What you are asked to do:
Pull out every line from the listing that has the word "pixels".

Information shown:
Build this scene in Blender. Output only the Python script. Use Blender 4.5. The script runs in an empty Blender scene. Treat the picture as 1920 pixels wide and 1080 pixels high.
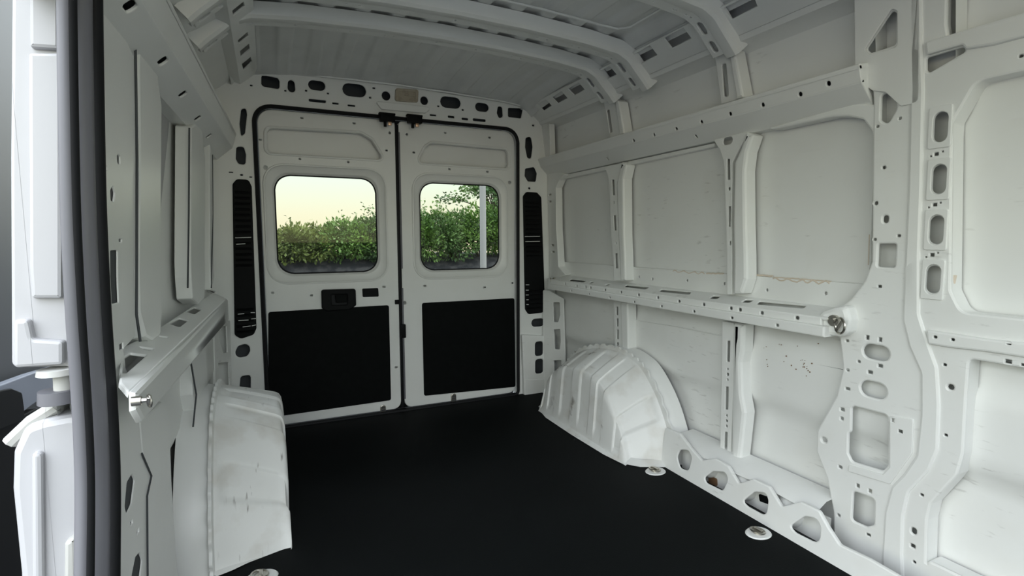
import bpy, bmesh, math, random
from mathutils import Vector, Matrix
from mathutils.geometry import delaunay_2d_cdt
random.seed(7)
PI = math.pi
C = bpy.context.scene.collection
SC = bpy.context.scene
# ------------------------------------------------------------------ camera
F = 980.46                                   # focal length in pixels of a 1920 wide frame
YAW, PITCH, ROLL = 0.4374, -0.0937, -0.0030
EYE = Vector((0.0316, -3.1824, 1.0705))
def cam_axes():
    cy, sy = math.cos(YAW), math.sin(YAW)
    f = Vector((sy * math.cos(PITCH), cy * math.cos(PITCH), math.sin(PITCH)))
    r = Vector((cy, -sy, 0)); u = r.cross(f)
    c, s = math.cos(ROLL), math.sin(ROLL)
    return (c * r + s * u), (-s * r + c * u), f
CR, CU, CF = cam_axes()
cd = bpy.data.cameras.new('camera'); cam = bpy.data.objects.new('camera', cd); C.objects.link(cam)
cd.sensor_width = 36; cd.lens = F / 1920 * 36; cd.clip_start = .02; cd.clip_end = 300
m = Matrix((CR, CU, -CF)).transposed().to_4x4(); m.translation = EYE
cam.matrix_world = m
SC.camera = cam
# ------------------------------------------------------------------ sky, exposure
SC.view_settings.view_transform = 'Standard'; SC.view_settings.look = 'None'
SC.view_settings.gamma = 1; SC.view_settings.use_curve_mapping = False
SC.view_settings.exposure = 1.93
SKY_STRENGTH = 1.0
w = bpy.data.worlds.new('sky'); SC.world = w; w.use_nodes = True
nt = w.node_tree; nt.nodes.clear()
tc = nt.nodes.new('ShaderNodeTexCoord'); sep = nt.nodes.new('ShaderNodeSeparateXYZ')
nt.links.new(tc.outputs['Generated'], sep.inputs[0])
rp = nt.nodes.new('ShaderNodeValToRGB'); nt.links.new(sep.outputs['Z'], rp.inputs[0])
el = rp.color_ramp.elements
el[0].position = 0.0; el[0].color = (.74, .66, .45, 1)
el[1].position = 1.0; el[1].color = (1.72, 1.84, 2.02, 1)
e = el.new(.045); e.color = (.76, .72, .53, 1)
e = el.new(.115); e.color = (.71, .79, .69, 1)
e = el.new(.45); e.color = (1.42, 1.50, 1.60, 1)
bgn = nt.nodes.new('ShaderNodeBackground'); bgn.inputs[1].default_value = SKY_STRENGTH
nt.links.new(rp.outputs[0], bgn.inputs[0])
out = nt.nodes.new('ShaderNodeOutputWorld'); nt.links.new(bgn.outputs[0], out.inputs[0])
# light portals in the open sliding door way and the cab end (they only guide the sky light)
def portal(name, loc, rot, sx, sy):
    l = bpy.data.lights.new(name, 'AREA'); l.shape = 'RECTANGLE'; l.size = sx; l.size_y = sy
    l.cycles.is_portal = True
    o = bpy.data.objects.new(name, l); C.objects.link(o); o.location = loc; o.rotation_euler = rot
portal('sky_portal_side', (-.34, -2.9, .93), (0, -PI / 2, 0), 2.1, 2.1)
portal('sky_portal_front', (.78, -4.22, 1.5), (PI / 2, 0, 0), 2.2, 1.1)

# ------------------------------------------------------------------ pixel rays
def ray(u, v):
    return (CF + (u - 960) / F * CR - (v - 540) / F * CU)
def hit(u, v, axis, val):
    d = ray(u, v); t = (val - EYE[axis]) / d[axis]
    return EYE + t * d
# ------------------------------------------------------------------ materials
def mat(name, col, rough=.5, metal=0, bump=0, bscale=80, noise=0, nscale=5, ncol=None, coat=0, spec=.5, **k):
    m = bpy.data.materials.new(name); m.use_nodes = True
    t = m.node_tree; b = t.nodes['Principled BSDF']
    b.inputs['Base Color'].default_value = (*col, 1); b.inputs['Roughness'].default_value = rough
    b.inputs['Metallic'].default_value = metal; b.inputs['Coat Weight'].default_value = coat
    b.inputs['Specular IOR Level'].default_value = spec
    tcn = t.nodes.new('ShaderNodeTexCoord')
    if noise:
        n = t.nodes.new('ShaderNodeTexNoise'); n.inputs['Scale'].default_value = nscale; n.inputs['Detail'].default_value = 6
        t.links.new(tcn.outputs['Object'], n.inputs['Vector'])
        r = t.nodes.new('ShaderNodeValToRGB'); r.color_ramp.elements[0].position = k.get('lo', .45); r.color_ramp.elements[1].position = k.get('hi', .6)
        t.links.new(n.outputs['Fac'], r.inputs[0])
        mx = t.nodes.new('ShaderNodeMixRGB'); mx.inputs[1].default_value = (*col, 1); mx.inputs[2].default_value = (*(ncol or col), 1)
        mu = t.nodes.new('ShaderNodeMath'); mu.operation = 'MULTIPLY'; mu.inputs[1].default_value = noise
        t.links.new(r.outputs[0], mu.inputs[0]); t.links.new(mu.outputs[0], mx.inputs[0]); t.links.new(mx.outputs[0], b.inputs['Base Color'])
        last = mx
        if k.get('scuff'):
            # short dark scratches: stretched noise, thresholded, broken up by a coarse noise
            mp = t.nodes.new('ShaderNodeMapping'); mp.inputs['Scale'].default_value = k.get('sstretch', (14, 14, 70))
            t.links.new(tcn.outputs['Object'], mp.inputs[0])
            n2 = t.nodes.new('ShaderNodeTexNoise'); n2.inputs['Scale'].default_value = 1; n2.inputs['Detail'].default_value = 4
            t.links.new(mp.outputs[0], n2.inputs['Vector'])
            r2 = t.nodes.new('ShaderNodeValToRGB'); r2.color_ramp.elements[0].position = .62; r2.color_ramp.elements[1].position = .70
            t.links.new(n2.outputs['Fac'], r2.inputs[0])
            n3 = t.nodes.new('ShaderNodeTexNoise'); n3.inputs['Scale'].default_value = 4
            t.links.new(tcn.outputs['Object'], n3.inputs['Vector'])
            r3 = t.nodes.new('ShaderNodeValToRGB'); r3.color_ramp.elements[0].position = .5; r3.color_ramp.elements[1].position = .6
            t.links.new(n3.outputs['Fac'], r3.inputs[0])
            m2 = t.nodes.new('ShaderNodeMath'); m2.operation = 'MULTIPLY'; t.links.new(r2.outputs[0], m2.inputs[0]); t.links.new(r3.outputs[0], m2.inputs[1])
            m3 = t.nodes.new('ShaderNodeMath'); m3.operation = 'MULTIPLY'; m3.inputs[1].default_value = k['scuff']; t.links.new(m2.outputs[0], m3.inputs[0])
            mx2 = t.nodes.new('ShaderNodeMixRGB'); mx2.inputs[2].default_value = (.12, .10, .08, 1)
            t.links.new(m3.outputs[0], mx2.inputs[0]); t.links.new(mx.outputs[0], mx2.inputs[1]); t.links.new(mx2.outputs[0], b.inputs['Base Color'])
    if bump:
        n = t.nodes.new('ShaderNodeTexNoise'); n.inputs['Scale'].default_value = bscale; n.inputs['Detail'].default_value = 3
        t.links.new(tcn.outputs['Object'], n.inputs['Vector'])
        bp = t.nodes.new('ShaderNodeBump'); bp.inputs['Strength'].default_value = bump; bp.inputs['Distance'].default_value = .002
        t.links.new(n.outputs['Fac'], bp.inputs['Height']); t.links.new(bp.outputs[0], b.inputs['Normal'])
    return m
WHITE = (.80, .81, .79)
M = dict(
    paint=mat('white_paint', WHITE, .34, noise=.22, nscale=3.2, ncol=(.66, .65, .61), lo=.5, hi=.75, bump=.03, bscale=9),
    worn=mat('worn_white_paint', WHITE, .36, noise=.22, nscale=5, ncol=(.66, .64, .58), lo=.5, hi=.75, scuff=.22, bump=.03, bscale=12),
    arch=mat('scuffed_white_paint', (.79, .80, .78), .4, noise=.42, nscale=9, ncol=(.56, .53, .47), lo=.5, hi=.68, scuff=.85, sstretch=(60, 9, 9), bump=.05, bscale=14),
    roof=mat('roof_paint', (.74, .75, .74), .42, noise=.35, nscale=5, ncol=(.58, .585, .58), lo=.45, hi=.65),
    black=mat('black_hardboard', (.0022, .003, .003), .65, noise=.4, nscale=30, ncol=(.004, .005, .005), bump=.15, bscale=300, spec=.10),
    floor=mat('black_floor_board', (.0030, .0042, .0044), .7, noise=.5, nscale=2.5, ncol=(.0055, .0072, .0076), lo=.4, hi=.7, bump=.25, bscale=260, spec=.10),
    plastic=mat('black_plastic', (.0030, .0035, .004), .6, spec=.15),
    rubber=mat('black_rubber', (.006, .0065, .008), .6, spec=.25),
    greyrub=mat('grey_rubber', (.12, .12, .135), .5, bump=.05, bscale=60),
    metal=mat('zinc_metal', (.55, .53, .48), .28, metal=1),
    dark=mat('dark_cavity', (.06, .065, .07), .8),  # dark parts and seams; also the shade painted behind the slots
    seal=mat('tan_sealant', (.66, .57, .47), .6),
    rust=mat('brown_stain', (.18, .10, .05), .8),
    lens=mat('smoky_lamp_lens', (.40, .35, .27), .3, noise=.5, nscale=40, ncol=(.28, .24, .18)),
    brass=mat('brassy_latch_metal', (.62, .42, .30), .35, metal=.8),
    asphalt=mat('asphalt', (.05, .052, .055), .9, noise=.6, nscale=30, ncol=(.09, .09, .09), bump=.5),
    mulch=mat('dark_mulch', (.035, .037, .042), .95, noise=.9, nscale=9, ncol=(.10, .10, .10), bump=1, bscale=30),
    bark=mat('bark', (.06, .045, .03), .9),
    pole=mat('grey_pole', (.42, .42, .40), .7),
    vehicle=mat('grey_vehicle_paint', (.055, .060, .066), .6),
    vehicle_light=mat('silver_vehicle_paint', (.20, .22, .26), .45),
)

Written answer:
Build this scene in Blender. Output only the Python script. Use Blender 4.5. The script runs in an empty Blender scene. Treat the picture as 1920 pixels wide and 1080 pixels high.
F = 980.46                                   # focal length in pixels of a 1920 wide frame